WORKING DATA:
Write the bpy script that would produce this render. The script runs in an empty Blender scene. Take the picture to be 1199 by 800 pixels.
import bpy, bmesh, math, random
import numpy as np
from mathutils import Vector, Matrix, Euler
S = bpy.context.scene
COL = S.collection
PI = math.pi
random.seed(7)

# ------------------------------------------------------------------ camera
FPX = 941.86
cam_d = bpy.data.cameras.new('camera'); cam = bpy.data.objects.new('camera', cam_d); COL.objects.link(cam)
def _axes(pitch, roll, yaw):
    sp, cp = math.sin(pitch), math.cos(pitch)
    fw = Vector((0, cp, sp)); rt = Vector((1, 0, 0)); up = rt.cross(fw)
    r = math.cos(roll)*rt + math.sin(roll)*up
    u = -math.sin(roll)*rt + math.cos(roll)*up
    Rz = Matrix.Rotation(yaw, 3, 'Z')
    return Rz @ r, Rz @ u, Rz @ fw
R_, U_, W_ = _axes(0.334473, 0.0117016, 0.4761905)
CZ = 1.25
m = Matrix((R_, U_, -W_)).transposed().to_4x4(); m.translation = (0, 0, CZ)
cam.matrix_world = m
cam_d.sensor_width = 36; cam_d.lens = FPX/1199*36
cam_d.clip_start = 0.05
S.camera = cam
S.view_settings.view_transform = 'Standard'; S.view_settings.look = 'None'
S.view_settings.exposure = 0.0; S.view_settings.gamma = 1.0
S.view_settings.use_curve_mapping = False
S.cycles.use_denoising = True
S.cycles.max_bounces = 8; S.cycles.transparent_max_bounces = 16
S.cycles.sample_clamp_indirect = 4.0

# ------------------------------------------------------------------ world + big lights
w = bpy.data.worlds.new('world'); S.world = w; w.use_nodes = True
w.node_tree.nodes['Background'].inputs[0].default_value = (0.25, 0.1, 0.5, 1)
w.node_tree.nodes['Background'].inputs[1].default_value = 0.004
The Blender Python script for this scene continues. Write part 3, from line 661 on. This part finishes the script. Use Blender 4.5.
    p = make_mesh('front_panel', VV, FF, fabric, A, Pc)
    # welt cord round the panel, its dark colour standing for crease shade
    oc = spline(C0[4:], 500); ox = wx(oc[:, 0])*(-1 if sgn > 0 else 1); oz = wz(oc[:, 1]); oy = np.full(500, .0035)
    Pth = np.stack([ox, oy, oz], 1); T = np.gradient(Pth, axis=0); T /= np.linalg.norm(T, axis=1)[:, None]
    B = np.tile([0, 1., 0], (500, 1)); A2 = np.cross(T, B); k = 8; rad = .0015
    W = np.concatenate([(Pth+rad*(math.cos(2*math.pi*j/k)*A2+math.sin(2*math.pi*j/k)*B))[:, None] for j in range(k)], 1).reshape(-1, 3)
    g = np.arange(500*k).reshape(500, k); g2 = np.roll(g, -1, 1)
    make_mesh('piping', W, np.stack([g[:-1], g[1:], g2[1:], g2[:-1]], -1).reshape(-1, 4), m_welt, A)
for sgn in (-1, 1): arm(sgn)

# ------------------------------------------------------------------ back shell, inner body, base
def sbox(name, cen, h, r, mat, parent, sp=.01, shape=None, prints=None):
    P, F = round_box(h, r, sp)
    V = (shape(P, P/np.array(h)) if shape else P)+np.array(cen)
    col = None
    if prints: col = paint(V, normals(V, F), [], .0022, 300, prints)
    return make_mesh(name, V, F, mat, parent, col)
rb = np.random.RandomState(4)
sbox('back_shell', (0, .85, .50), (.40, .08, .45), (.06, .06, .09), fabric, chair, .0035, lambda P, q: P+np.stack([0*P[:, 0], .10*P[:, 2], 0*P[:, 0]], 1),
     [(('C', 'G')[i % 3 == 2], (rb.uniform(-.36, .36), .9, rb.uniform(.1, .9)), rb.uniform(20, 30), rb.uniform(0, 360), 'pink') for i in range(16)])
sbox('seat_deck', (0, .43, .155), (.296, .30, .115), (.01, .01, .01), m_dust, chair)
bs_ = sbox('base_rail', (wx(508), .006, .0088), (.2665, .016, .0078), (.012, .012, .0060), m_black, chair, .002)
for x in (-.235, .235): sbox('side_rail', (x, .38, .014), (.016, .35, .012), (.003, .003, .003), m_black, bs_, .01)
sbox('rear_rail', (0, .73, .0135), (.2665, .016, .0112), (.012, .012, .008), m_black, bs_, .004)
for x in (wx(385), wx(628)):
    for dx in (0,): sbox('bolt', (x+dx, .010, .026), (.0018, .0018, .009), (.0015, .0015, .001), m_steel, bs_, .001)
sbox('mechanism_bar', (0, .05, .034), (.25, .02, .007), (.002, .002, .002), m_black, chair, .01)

AIM OF THE TASK: Quote only the lines running from the line that holds "The Blender Python" to the line that holds "for sgn in (-1, 1): arm(sgn)", both ends included.

REPLY TO THE EXERCISE:
The Blender Python script for this scene continues. Write part 3, from line 661 on. This part finishes the script. Use Blender 4.5.
    p = make_mesh('front_panel', VV, FF, fabric, A, Pc)
    # welt cord round the panel, its dark colour standing for crease shade
    oc = spline(C0[4:], 500); ox = wx(oc[:, 0])*(-1 if sgn > 0 else 1); oz = wz(oc[:, 1]); oy = np.full(500, .0035)
    Pth = np.stack([ox, oy, oz], 1); T = np.gradient(Pth, axis=0); T /= np.linalg.norm(T, axis=1)[:, None]
    B = np.tile([0, 1., 0], (500, 1)); A2 = np.cross(T, B); k = 8; rad = .0015
    W = np.concatenate([(Pth+rad*(math.cos(2*math.pi*j/k)*A2+math.sin(2*math.pi*j/k)*B))[:, None] for j in range(k)], 1).reshape(-1, 3)
    g = np.arange(500*k).reshape(500, k); g2 = np.roll(g, -1, 1)
    make_mesh('piping', W, np.stack([g[:-1], g[1:], g2[1:], g2[:-1]], -1).reshape(-1, 4), m_welt, A)
for sgn in (-1, 1): arm(sgn)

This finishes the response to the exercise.